§ Input data
----
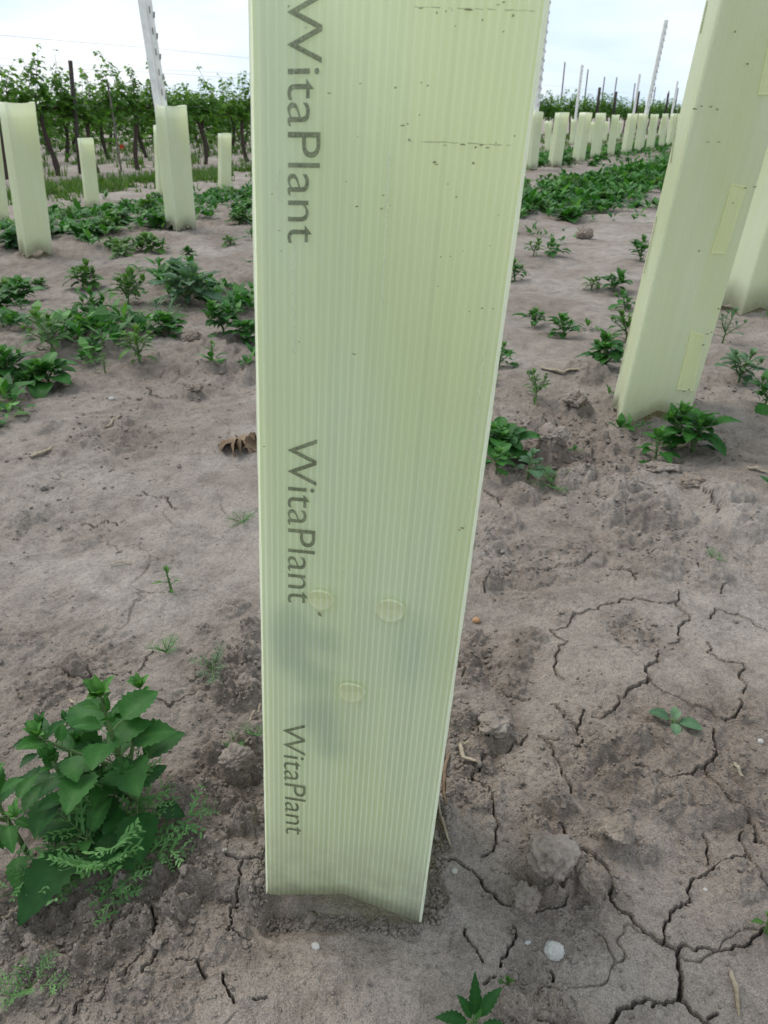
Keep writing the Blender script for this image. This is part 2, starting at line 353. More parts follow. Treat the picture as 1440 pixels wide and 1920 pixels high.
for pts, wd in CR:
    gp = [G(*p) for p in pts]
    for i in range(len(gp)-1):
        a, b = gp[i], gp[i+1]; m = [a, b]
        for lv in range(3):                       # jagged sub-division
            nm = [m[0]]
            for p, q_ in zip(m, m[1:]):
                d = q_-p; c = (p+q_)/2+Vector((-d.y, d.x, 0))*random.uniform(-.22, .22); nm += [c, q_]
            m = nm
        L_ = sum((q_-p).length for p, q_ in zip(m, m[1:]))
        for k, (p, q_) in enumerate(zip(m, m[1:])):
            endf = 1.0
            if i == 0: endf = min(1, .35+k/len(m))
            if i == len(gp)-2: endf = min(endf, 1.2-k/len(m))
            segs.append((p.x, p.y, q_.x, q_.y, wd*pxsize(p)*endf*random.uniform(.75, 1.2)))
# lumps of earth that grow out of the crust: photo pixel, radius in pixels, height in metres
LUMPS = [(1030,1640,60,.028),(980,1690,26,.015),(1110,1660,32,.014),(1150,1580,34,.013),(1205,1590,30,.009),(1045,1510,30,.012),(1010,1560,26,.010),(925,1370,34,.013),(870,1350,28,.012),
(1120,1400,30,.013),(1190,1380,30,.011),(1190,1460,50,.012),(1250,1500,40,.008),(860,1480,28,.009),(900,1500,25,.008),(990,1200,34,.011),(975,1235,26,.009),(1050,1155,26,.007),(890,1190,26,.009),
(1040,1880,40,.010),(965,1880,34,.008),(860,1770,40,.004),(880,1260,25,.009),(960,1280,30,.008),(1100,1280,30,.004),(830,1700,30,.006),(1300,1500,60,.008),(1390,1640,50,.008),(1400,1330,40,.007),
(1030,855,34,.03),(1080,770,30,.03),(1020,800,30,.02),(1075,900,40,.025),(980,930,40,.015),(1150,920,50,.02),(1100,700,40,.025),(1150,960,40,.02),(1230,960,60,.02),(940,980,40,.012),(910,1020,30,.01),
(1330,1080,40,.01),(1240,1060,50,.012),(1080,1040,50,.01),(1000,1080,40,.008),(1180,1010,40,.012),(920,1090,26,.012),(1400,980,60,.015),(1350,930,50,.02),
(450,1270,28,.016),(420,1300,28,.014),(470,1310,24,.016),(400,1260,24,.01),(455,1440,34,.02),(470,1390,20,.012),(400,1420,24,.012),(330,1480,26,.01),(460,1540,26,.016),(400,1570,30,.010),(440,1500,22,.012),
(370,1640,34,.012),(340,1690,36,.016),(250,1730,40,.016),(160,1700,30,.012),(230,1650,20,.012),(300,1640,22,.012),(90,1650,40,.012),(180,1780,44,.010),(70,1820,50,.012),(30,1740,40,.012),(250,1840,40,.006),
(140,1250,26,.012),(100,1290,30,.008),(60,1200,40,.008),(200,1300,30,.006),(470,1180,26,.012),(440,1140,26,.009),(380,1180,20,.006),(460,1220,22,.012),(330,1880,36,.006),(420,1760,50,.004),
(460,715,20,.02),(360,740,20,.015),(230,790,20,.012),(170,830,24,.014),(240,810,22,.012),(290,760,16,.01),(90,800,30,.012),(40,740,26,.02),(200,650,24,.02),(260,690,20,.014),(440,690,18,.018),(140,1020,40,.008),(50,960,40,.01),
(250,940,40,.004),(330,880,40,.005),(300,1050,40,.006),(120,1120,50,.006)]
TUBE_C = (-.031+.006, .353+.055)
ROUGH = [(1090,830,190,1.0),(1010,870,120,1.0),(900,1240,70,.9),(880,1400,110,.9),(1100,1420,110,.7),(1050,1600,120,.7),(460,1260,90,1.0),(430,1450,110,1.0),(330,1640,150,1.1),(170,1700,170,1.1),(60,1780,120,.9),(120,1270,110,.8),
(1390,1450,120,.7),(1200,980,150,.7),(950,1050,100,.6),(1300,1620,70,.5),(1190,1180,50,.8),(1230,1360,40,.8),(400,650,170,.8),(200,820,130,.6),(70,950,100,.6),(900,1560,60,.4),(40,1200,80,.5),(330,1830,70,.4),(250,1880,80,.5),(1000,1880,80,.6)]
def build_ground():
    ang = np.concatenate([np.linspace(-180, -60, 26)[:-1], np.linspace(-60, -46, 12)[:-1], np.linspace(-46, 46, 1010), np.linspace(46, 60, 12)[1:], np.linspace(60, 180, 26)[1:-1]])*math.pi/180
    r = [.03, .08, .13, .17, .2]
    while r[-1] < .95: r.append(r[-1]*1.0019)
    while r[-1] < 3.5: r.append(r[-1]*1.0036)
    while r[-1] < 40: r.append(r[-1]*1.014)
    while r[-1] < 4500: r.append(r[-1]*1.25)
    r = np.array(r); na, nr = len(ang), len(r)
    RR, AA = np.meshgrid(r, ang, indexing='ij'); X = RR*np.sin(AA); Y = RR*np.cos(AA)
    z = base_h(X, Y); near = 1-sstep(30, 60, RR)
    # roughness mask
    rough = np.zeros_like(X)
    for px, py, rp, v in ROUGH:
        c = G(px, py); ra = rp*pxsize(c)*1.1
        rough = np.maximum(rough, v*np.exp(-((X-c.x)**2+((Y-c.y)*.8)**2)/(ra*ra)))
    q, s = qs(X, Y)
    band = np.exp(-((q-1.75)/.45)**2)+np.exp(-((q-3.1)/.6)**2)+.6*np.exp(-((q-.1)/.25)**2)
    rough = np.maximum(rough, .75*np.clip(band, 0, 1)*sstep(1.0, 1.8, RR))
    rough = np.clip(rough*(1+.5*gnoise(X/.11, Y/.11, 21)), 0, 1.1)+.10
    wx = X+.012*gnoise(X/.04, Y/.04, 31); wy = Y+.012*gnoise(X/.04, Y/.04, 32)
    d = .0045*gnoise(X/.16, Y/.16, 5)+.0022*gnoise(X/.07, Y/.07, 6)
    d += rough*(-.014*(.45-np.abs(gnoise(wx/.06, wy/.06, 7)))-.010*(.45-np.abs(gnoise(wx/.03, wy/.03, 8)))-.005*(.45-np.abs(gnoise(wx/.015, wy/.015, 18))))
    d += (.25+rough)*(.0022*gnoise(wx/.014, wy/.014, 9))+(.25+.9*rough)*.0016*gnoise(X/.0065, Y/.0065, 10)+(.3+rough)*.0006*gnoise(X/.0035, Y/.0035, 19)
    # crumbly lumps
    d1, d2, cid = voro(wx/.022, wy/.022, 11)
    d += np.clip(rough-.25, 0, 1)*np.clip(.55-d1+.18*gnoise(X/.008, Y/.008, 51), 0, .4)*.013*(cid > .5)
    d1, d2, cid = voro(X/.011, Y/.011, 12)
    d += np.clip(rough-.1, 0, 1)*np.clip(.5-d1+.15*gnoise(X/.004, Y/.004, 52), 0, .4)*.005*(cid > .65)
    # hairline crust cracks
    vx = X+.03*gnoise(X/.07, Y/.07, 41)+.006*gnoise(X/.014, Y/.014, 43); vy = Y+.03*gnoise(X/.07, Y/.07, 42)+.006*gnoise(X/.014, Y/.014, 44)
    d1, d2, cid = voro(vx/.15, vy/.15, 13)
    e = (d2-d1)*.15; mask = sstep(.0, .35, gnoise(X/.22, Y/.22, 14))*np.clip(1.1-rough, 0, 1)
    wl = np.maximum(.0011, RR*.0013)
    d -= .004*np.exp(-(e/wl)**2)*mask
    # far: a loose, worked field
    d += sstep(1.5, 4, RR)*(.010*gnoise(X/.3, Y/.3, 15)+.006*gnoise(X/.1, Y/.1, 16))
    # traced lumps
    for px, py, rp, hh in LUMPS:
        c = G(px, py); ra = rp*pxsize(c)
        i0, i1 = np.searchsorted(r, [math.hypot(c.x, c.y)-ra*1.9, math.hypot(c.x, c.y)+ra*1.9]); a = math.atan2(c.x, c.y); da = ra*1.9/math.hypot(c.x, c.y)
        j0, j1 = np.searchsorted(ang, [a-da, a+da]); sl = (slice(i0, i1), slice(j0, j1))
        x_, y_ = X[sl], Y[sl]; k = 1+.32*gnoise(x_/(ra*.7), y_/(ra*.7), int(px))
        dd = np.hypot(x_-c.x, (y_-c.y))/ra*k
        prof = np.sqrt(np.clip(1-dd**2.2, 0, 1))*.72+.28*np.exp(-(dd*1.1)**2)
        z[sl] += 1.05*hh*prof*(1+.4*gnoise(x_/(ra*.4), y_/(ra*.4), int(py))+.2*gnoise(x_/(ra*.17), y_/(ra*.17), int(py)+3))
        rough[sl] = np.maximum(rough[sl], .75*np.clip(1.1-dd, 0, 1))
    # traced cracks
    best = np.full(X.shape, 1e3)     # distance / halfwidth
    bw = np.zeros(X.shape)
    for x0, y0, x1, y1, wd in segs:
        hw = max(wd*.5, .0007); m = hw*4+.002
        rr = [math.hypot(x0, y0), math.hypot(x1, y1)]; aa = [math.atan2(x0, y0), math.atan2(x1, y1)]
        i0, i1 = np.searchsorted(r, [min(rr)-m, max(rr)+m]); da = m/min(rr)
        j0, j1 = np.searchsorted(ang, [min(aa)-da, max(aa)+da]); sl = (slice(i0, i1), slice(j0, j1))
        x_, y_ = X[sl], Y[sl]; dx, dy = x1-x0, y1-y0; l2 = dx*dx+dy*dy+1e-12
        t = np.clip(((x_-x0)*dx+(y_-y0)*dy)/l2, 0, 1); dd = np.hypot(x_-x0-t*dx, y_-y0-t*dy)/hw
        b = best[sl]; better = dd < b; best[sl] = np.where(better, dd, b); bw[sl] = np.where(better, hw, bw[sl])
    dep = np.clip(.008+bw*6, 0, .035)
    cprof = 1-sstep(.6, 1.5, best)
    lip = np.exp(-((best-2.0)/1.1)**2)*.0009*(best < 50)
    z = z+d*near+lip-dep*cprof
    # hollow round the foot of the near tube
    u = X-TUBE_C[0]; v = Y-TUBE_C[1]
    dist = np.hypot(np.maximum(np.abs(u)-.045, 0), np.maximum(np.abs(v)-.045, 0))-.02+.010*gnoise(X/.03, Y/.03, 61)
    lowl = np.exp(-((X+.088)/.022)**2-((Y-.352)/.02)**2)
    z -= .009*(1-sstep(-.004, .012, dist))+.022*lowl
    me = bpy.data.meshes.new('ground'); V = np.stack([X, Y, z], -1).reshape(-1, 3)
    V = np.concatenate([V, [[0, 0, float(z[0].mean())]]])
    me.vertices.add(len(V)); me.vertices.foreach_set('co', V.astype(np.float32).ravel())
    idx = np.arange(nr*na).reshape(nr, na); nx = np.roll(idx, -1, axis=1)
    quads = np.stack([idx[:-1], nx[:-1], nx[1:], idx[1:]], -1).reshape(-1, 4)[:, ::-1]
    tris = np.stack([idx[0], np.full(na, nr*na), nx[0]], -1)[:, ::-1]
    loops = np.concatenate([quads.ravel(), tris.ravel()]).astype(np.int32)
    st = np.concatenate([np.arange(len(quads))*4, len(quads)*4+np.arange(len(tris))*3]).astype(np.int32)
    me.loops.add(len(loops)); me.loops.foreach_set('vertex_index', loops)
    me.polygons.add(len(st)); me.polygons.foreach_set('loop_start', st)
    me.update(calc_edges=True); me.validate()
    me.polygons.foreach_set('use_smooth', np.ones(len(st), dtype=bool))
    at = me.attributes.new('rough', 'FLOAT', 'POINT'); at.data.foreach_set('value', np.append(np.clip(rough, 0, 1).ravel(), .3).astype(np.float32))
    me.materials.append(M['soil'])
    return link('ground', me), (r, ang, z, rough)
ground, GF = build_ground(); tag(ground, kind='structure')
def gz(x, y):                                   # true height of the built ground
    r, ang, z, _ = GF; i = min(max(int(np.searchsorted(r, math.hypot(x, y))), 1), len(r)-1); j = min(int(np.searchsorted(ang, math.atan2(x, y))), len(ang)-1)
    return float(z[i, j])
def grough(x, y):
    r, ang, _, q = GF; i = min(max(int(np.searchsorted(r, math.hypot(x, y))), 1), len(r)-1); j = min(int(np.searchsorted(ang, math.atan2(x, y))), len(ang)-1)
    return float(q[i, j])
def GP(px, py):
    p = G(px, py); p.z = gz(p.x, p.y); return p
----
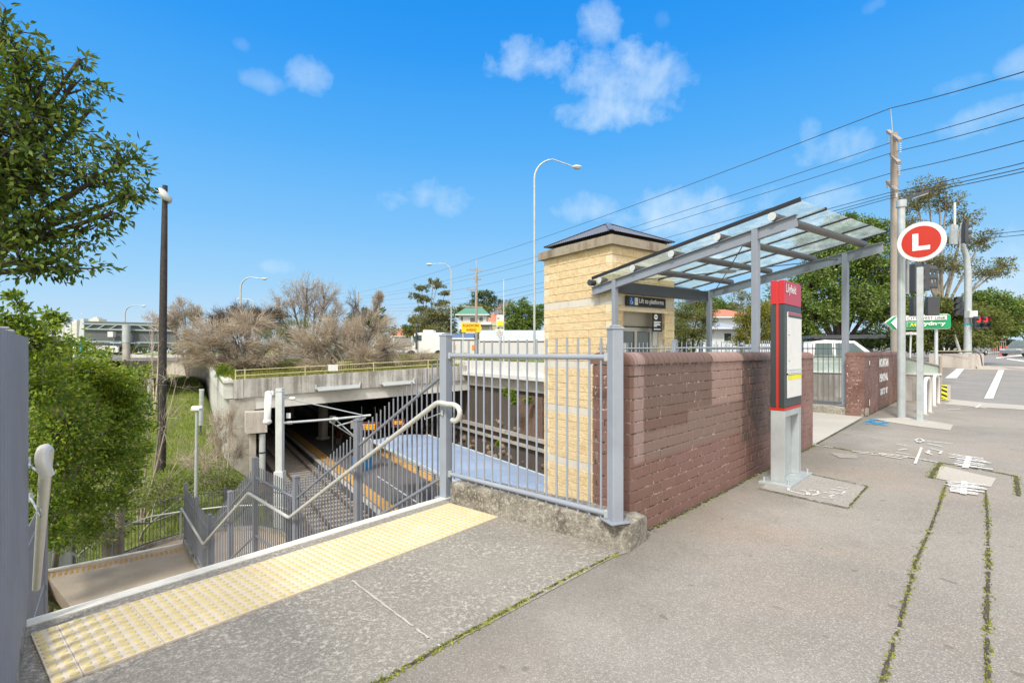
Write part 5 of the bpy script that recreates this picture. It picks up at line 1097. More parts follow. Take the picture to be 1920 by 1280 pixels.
----
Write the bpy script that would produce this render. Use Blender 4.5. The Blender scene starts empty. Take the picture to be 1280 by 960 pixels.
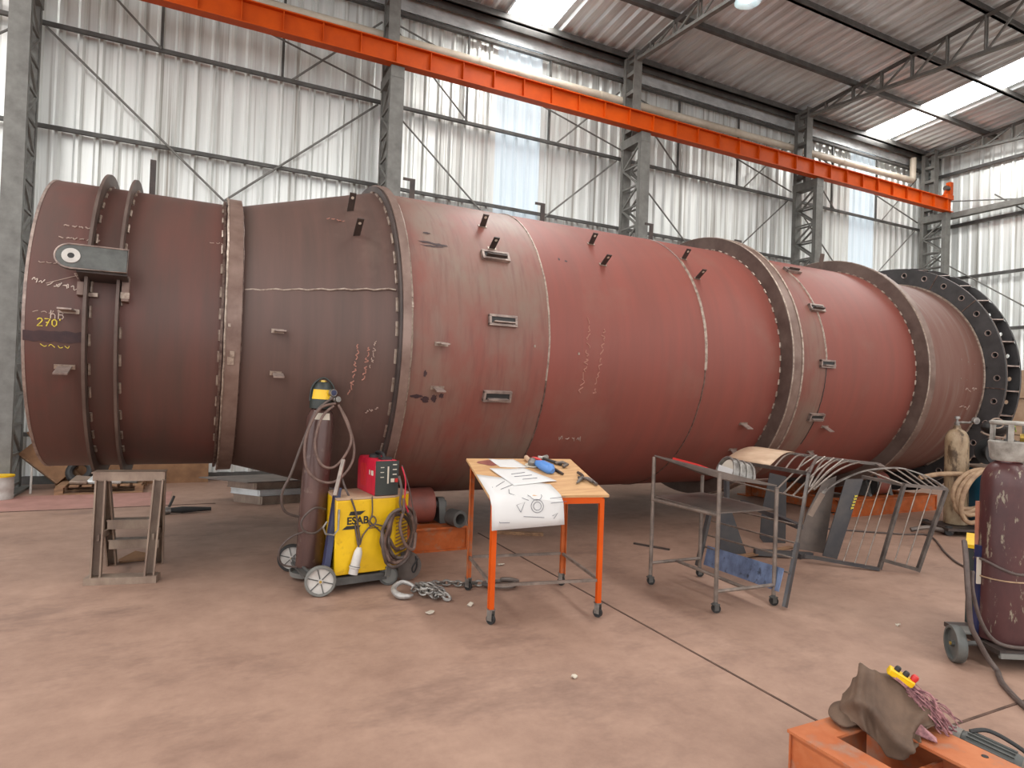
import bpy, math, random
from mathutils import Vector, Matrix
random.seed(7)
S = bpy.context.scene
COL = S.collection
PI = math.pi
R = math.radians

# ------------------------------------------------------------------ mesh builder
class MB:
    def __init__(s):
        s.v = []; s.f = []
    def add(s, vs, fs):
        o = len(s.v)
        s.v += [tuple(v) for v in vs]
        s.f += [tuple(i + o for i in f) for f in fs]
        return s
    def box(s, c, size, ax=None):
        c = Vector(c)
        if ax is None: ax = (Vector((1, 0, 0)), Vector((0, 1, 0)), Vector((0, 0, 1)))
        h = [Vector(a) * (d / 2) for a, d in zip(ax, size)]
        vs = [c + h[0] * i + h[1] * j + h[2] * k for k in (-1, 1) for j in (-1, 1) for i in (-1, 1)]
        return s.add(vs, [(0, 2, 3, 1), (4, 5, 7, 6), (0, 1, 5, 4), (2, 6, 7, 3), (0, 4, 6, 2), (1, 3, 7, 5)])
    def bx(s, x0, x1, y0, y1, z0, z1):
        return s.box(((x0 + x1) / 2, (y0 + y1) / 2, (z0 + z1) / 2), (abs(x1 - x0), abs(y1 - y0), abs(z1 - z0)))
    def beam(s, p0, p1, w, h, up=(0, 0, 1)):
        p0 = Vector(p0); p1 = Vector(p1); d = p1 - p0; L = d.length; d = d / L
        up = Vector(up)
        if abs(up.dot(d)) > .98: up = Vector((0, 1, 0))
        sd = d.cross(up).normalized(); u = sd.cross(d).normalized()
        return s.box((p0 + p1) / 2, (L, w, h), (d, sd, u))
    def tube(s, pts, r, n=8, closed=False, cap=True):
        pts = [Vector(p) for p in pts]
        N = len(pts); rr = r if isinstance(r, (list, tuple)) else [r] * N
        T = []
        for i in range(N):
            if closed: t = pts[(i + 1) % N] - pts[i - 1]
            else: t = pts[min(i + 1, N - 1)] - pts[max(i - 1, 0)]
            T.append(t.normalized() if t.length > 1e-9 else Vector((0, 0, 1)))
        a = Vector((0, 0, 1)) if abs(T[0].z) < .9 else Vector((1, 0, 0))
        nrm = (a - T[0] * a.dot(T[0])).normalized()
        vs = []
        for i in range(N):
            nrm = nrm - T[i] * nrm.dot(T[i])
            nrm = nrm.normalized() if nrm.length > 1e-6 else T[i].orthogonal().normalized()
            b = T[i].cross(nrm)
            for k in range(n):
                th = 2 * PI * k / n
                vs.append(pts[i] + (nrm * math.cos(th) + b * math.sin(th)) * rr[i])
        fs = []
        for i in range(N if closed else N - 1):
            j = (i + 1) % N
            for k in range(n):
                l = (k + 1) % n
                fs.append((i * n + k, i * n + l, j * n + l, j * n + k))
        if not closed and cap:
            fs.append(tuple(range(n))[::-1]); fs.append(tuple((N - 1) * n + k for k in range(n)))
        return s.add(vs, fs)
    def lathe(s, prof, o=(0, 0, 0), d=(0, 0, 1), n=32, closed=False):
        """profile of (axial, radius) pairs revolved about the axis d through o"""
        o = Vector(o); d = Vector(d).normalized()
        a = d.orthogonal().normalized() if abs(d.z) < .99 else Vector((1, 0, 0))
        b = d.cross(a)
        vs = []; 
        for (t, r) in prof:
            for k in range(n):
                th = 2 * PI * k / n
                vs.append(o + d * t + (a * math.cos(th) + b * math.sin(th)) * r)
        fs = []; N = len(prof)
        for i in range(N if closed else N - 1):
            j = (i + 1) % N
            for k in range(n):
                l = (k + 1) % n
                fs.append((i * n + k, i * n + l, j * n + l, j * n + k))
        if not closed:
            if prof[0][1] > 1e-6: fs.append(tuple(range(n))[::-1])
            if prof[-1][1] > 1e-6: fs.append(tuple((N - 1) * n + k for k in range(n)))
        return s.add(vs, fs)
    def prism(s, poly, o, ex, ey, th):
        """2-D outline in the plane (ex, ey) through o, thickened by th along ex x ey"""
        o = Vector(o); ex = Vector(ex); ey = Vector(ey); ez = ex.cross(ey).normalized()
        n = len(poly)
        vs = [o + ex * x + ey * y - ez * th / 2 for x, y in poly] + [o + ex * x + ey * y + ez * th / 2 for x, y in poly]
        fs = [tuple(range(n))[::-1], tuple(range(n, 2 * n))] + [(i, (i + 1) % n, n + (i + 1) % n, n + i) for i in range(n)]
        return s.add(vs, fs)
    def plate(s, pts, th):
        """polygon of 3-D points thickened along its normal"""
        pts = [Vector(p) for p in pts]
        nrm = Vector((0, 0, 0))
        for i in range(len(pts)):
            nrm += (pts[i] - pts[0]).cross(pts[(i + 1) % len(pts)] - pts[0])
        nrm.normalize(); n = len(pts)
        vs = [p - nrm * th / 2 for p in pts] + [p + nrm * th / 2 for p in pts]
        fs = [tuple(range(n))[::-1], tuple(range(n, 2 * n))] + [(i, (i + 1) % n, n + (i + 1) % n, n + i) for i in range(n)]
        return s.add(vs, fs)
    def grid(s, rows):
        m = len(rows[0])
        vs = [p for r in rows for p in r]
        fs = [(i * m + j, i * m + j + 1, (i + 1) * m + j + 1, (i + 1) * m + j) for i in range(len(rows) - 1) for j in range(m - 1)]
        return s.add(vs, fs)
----
§ Exercise prompt
From the listing above, repeat only the lines between the line containing "Write the bpy" and the line containing "R = math.radians", those two included. Pictures are not part of the copy.

§ Answer to the task
Write the bpy script that would produce this render. Use Blender 4.5. The Blender scene starts empty. Take the picture to be 1280 by 960 pixels.
import bpy, math, random
from mathutils import Vector, Matrix
random.seed(7)
S = bpy.context.scene
COL = S.collection
PI = math.pi
R = math.radians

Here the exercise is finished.